:: What needs to be done ::
Repeat the data below exactly, dropping any pictures it holds.

:: Information supplied ::
+===+

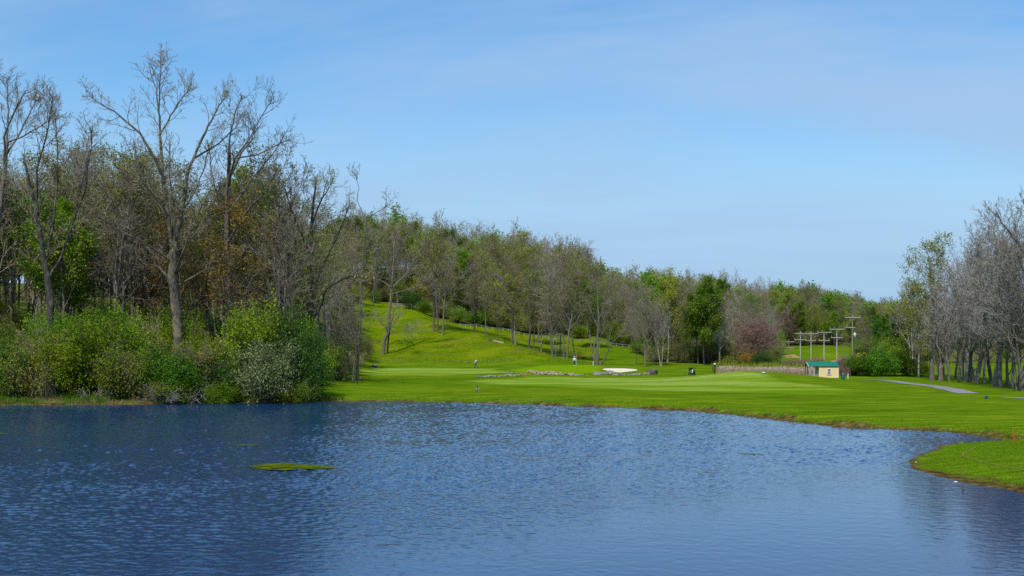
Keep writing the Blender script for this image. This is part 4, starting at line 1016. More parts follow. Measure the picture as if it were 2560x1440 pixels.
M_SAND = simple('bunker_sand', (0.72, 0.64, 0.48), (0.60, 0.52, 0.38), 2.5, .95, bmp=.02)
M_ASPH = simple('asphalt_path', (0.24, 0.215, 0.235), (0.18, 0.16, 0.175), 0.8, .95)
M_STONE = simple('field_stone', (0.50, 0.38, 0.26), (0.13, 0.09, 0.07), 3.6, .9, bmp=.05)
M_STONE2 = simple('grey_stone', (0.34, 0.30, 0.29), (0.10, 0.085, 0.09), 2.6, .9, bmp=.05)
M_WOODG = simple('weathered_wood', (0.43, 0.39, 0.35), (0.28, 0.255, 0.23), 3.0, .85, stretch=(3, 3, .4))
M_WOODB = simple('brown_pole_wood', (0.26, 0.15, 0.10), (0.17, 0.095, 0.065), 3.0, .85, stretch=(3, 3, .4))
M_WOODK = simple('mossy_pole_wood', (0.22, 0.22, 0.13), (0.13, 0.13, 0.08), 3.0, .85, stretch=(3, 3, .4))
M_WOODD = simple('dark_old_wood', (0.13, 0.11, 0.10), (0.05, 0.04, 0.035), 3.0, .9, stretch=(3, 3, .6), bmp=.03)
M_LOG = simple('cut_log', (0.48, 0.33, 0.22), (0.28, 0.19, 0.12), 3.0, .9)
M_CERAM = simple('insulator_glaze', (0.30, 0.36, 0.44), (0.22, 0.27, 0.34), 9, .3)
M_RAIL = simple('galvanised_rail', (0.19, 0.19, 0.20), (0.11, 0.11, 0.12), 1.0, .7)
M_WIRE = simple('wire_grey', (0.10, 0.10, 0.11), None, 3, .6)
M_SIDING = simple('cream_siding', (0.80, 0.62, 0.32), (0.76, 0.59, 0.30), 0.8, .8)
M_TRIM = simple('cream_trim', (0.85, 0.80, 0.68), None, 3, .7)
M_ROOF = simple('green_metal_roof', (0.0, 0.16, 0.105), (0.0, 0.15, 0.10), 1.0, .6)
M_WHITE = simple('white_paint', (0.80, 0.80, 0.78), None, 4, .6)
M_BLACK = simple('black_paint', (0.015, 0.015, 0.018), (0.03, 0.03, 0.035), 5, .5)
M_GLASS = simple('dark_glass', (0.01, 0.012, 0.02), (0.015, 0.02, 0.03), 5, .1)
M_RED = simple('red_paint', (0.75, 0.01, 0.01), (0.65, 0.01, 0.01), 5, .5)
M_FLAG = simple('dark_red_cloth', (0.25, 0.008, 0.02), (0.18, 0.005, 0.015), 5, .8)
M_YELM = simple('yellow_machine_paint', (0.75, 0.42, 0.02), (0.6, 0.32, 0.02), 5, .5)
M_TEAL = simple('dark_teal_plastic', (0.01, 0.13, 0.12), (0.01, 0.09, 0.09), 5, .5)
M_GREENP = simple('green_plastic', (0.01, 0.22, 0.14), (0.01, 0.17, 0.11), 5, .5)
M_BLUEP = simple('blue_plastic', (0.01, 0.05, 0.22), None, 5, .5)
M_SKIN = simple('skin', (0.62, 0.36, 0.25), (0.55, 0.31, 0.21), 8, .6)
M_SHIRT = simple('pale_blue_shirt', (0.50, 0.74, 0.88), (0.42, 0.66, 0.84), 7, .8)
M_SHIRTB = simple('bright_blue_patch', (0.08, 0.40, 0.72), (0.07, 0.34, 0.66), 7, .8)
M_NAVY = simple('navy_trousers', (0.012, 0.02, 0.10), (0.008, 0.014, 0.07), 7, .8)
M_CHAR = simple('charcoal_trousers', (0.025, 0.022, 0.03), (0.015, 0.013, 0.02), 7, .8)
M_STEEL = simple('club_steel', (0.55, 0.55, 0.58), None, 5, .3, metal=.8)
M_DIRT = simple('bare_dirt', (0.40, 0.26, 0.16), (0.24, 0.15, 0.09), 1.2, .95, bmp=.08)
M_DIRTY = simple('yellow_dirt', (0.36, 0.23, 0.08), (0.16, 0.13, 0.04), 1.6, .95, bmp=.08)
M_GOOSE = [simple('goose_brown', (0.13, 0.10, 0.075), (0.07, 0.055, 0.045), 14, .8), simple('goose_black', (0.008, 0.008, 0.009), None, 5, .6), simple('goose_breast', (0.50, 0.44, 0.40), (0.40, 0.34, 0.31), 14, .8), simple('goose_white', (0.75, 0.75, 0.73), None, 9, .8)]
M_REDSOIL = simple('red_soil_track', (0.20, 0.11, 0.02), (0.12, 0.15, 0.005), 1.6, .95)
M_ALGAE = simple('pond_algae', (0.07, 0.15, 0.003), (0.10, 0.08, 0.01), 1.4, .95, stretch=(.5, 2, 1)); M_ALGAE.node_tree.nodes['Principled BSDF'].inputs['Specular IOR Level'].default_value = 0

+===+

:: Solved problem ::
Keep writing the Blender script for this image. This is part 4, starting at line 1016. More parts follow. Measure the picture as if it were 2560x1440 pixels.
M_SAND = simple('bunker_sand', (0.72, 0.64, 0.48), (0.60, 0.52, 0.38), 2.5, .95, bmp=.02)
M_ASPH = simple('asphalt_path', (0.24, 0.215, 0.235), (0.18, 0.16, 0.175), 0.8, .95)
M_STONE = simple('field_stone', (0.50, 0.38, 0.26), (0.13, 0.09, 0.07), 3.6, .9, bmp=.05)
M_STONE2 = simple('grey_stone', (0.34, 0.30, 0.29), (0.10, 0.085, 0.09), 2.6, .9, bmp=.05)
M_WOODG = simple('weathered_wood', (0.43, 0.39, 0.35), (0.28, 0.255, 0.23), 3.0, .85, stretch=(3, 3, .4))
M_WOODB = simple('brown_pole_wood', (0.26, 0.15, 0.10), (0.17, 0.095, 0.065), 3.0, .85, stretch=(3, 3, .4))
M_WOODK = simple('mossy_pole_wood', (0.22, 0.22, 0.13), (0.13, 0.13, 0.08), 3.0, .85, stretch=(3, 3, .4))
M_WOODD = simple('dark_old_wood', (0.13, 0.11, 0.10), (0.05, 0.04, 0.035), 3.0, .9, stretch=(3, 3, .6), bmp=.03)
M_LOG = simple('cut_log', (0.48, 0.33, 0.22), (0.28, 0.19, 0.12), 3.0, .9)
M_CERAM = simple('insulator_glaze', (0.30, 0.36, 0.44), (0.22, 0.27, 0.34), 9, .3)
M_RAIL = simple('galvanised_rail', (0.19, 0.19, 0.20), (0.11, 0.11, 0.12), 1.0, .7)
M_WIRE = simple('wire_grey', (0.10, 0.10, 0.11), None, 3, .6)
M_SIDING = simple('cream_siding', (0.80, 0.62, 0.32), (0.76, 0.59, 0.30), 0.8, .8)
M_TRIM = simple('cream_trim', (0.85, 0.80, 0.68), None, 3, .7)
M_ROOF = simple('green_metal_roof', (0.0, 0.16, 0.105), (0.0, 0.15, 0.10), 1.0, .6)
M_WHITE = simple('white_paint', (0.80, 0.80, 0.78), None, 4, .6)
M_BLACK = simple('black_paint', (0.015, 0.015, 0.018), (0.03, 0.03, 0.035), 5, .5)
M_GLASS = simple('dark_glass', (0.01, 0.012, 0.02), (0.015, 0.02, 0.03), 5, .1)
M_RED = simple('red_paint', (0.75, 0.01, 0.01), (0.65, 0.01, 0.01), 5, .5)
M_FLAG = simple('dark_red_cloth', (0.25, 0.008, 0.02), (0.18, 0.005, 0.015), 5, .8)
M_YELM = simple('yellow_machine_paint', (0.75, 0.42, 0.02), (0.6, 0.32, 0.02), 5, .5)
M_TEAL = simple('dark_teal_plastic', (0.01, 0.13, 0.12), (0.01, 0.09, 0.09), 5, .5)
M_GREENP = simple('green_plastic', (0.01, 0.22, 0.14), (0.01, 0.17, 0.11), 5, .5)
M_BLUEP = simple('blue_plastic', (0.01, 0.05, 0.22), None, 5, .5)
M_SKIN = simple('skin', (0.62, 0.36, 0.25), (0.55, 0.31, 0.21), 8, .6)
M_SHIRT = simple('pale_blue_shirt', (0.50, 0.74, 0.88), (0.42, 0.66, 0.84), 7, .8)
M_SHIRTB = simple('bright_blue_patch', (0.08, 0.40, 0.72), (0.07, 0.34, 0.66), 7, .8)
M_NAVY = simple('navy_trousers', (0.012, 0.02, 0.10), (0.008, 0.014, 0.07), 7, .8)
M_CHAR = simple('charcoal_trousers', (0.025, 0.022, 0.03), (0.015, 0.013, 0.02), 7, .8)
M_STEEL = simple('club_steel', (0.55, 0.55, 0.58), None, 5, .3, metal=.8)
M_DIRT = simple('bare_dirt', (0.40, 0.26, 0.16), (0.24, 0.15, 0.09), 1.2, .95, bmp=.08)
M_DIRTY = simple('yellow_dirt', (0.36, 0.23, 0.08), (0.16, 0.13, 0.04), 1.6, .95, bmp=.08)
M_GOOSE = [simple('goose_brown', (0.13, 0.10, 0.075), (0.07, 0.055, 0.045), 14, .8), simple('goose_black', (0.008, 0.008, 0.009), None, 5, .6), simple('goose_breast', (0.50, 0.44, 0.40), (0.40, 0.34, 0.31), 14, .8), simple('goose_white', (0.75, 0.75, 0.73), None, 9, .8)]
M_REDSOIL = simple('red_soil_track', (0.20, 0.11, 0.02), (0.12, 0.15, 0.005), 1.6, .95)
M_ALGAE = simple('pond_algae', (0.07, 0.15, 0.003), (0.10, 0.08, 0.01), 1.4, .95, stretch=(.5, 2, 1)); M_ALGAE.node_tree.nodes['Principled BSDF'].inputs['Specular IOR Level'].default_value = 0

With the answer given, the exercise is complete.